Mais um Inverno à porta e nada
Merkel já está a pagar o preço político pela sensibilidade demonstrada em relação aos refugiados.
Calais é uma gota no oceano de refugiados chegados à Europa nos últimos anos. E é por ser um microcosmos tão minúsculo que a paralisia europeia perante esta tragédia se torna tão evidente.
Fez agora um ano que o mundo se indignou com a fotografia do bebé sírio cujo corpo foi encontrado morto numa praia turca. A sua história é igual à de milhares. Ainda na Síria, a família fugiu da guerra durante meses, mudando repetidamente de cidade. Desesperados, foram para a Turquia. Não conseguindo passar para a Europa rica, regressaram à Síria. Com a guerra cada vez mais violenta, voltaram a fugir para a Turquia. Uma irmã enviou cinco mil dólares do Canadá. Com esse dinheiro, pagaram a um gangue de traficantes e embarcaram, noite cerrada, num pequeno barco de borracha que transportava o dobro dos passageiros previstos. Os traficantes deram-lhes coletes salva-vidas que, minutos depois, quando o barco se virou, revelaram-se inúteis. Ou eram falsos ou estavam estragados. Morreram quase todos os passageiros, incluindo o bebé da famosa fotografia, o irmão e a mãe. Nessa mesma noite, a metros de distância, naufragou outro barco também cheio de refugiados em fuga.

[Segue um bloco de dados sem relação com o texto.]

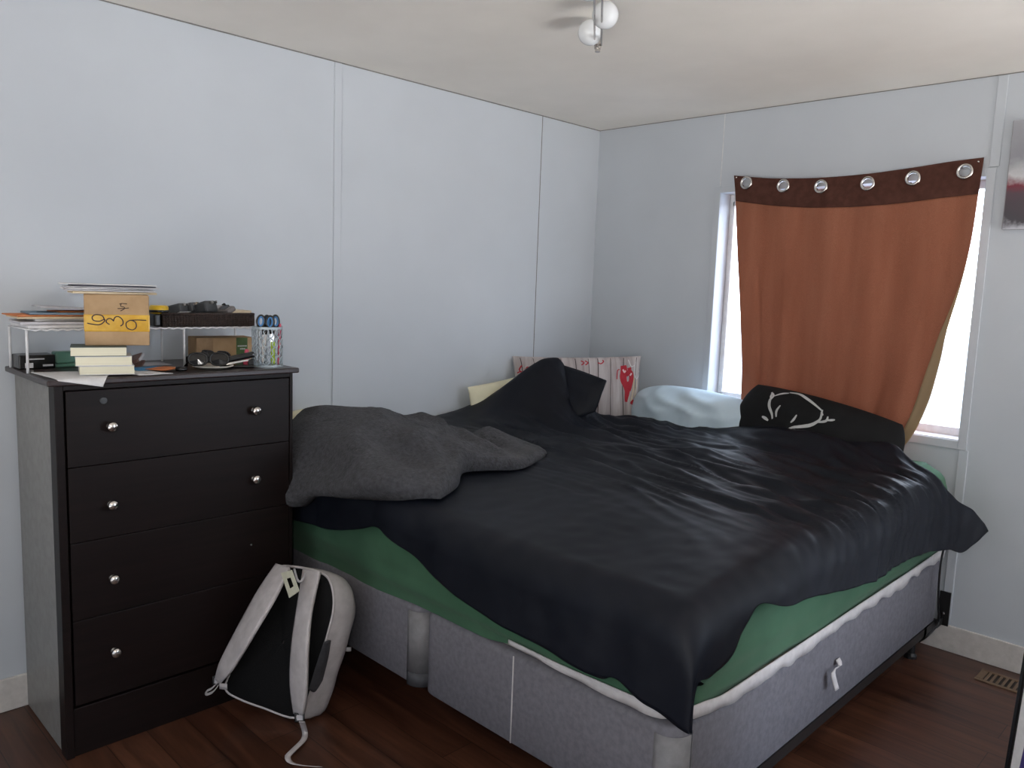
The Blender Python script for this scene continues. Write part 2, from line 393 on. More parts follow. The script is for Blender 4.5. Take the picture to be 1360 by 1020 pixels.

Desde essa noite de 2 de Setembro, morreram pelo menos 4176 pessoas afogadas no Mediterrâneo. Segundo as Nações Unidas, isso significa que morreram no “nosso mar” uma média de 11 homens, mulheres e crianças por dia nos últimos 12 meses.
Mas nada de substancial aconteceu e nada indica que vá acontecer em breve a não ser o aparecimento de mais um Inverno. Enquanto a população de Calais vai para a rua exigir a fixação de uma data definitiva para o desmantelamento do campo de refugiados que é hoje conhecido como “A Selva”, Angela Merkel reconhece que a derrota do seu partido no pequeno estado-federado de Mecklemburgo-Pomerânia Ocidental, na antiga Alemanha de Leste, foi o preço que o seu partido pagou pela sua decisão de abrir as portas da Alemanha a milhares de refugiados parados numa estação de caminhos-de-ferro em Budapeste.
A CDU de Merkel ficou atrás da Alternativa para a Alemanha, um partido que nasceu há três anos para criticar os empréstimos aos países do euro em dificuldades, se transformou em partido anti-refugiados e tem agora entre 11% a 14% de intenções de voto a nível nacional.
A inacção europeia está não só a fazer arrastar o sofrimento de milhares de pessoas que fogem à guerra, como está a ajudar os populistas e os xenófobos a conquistar cada vez mais terreno político na Europa da democracia. Como na Pomerânia Ocidental ou em Calais, onde a Frente Nacional teve uma votação expressiva.
Impedir o acesso ao Eurotúnel do canal da Mancha vai obrigar o governo francês a reagir. Os sindicatos acenam com a ameaça de manter o bloqueio “por tempo indeterminado”. Mas como o muro de Donald Trump à volta do México não impedirá os mexicanos de entrarem nos EUA, nenhum protesto de Calais fará parar o fluxo de refugiados.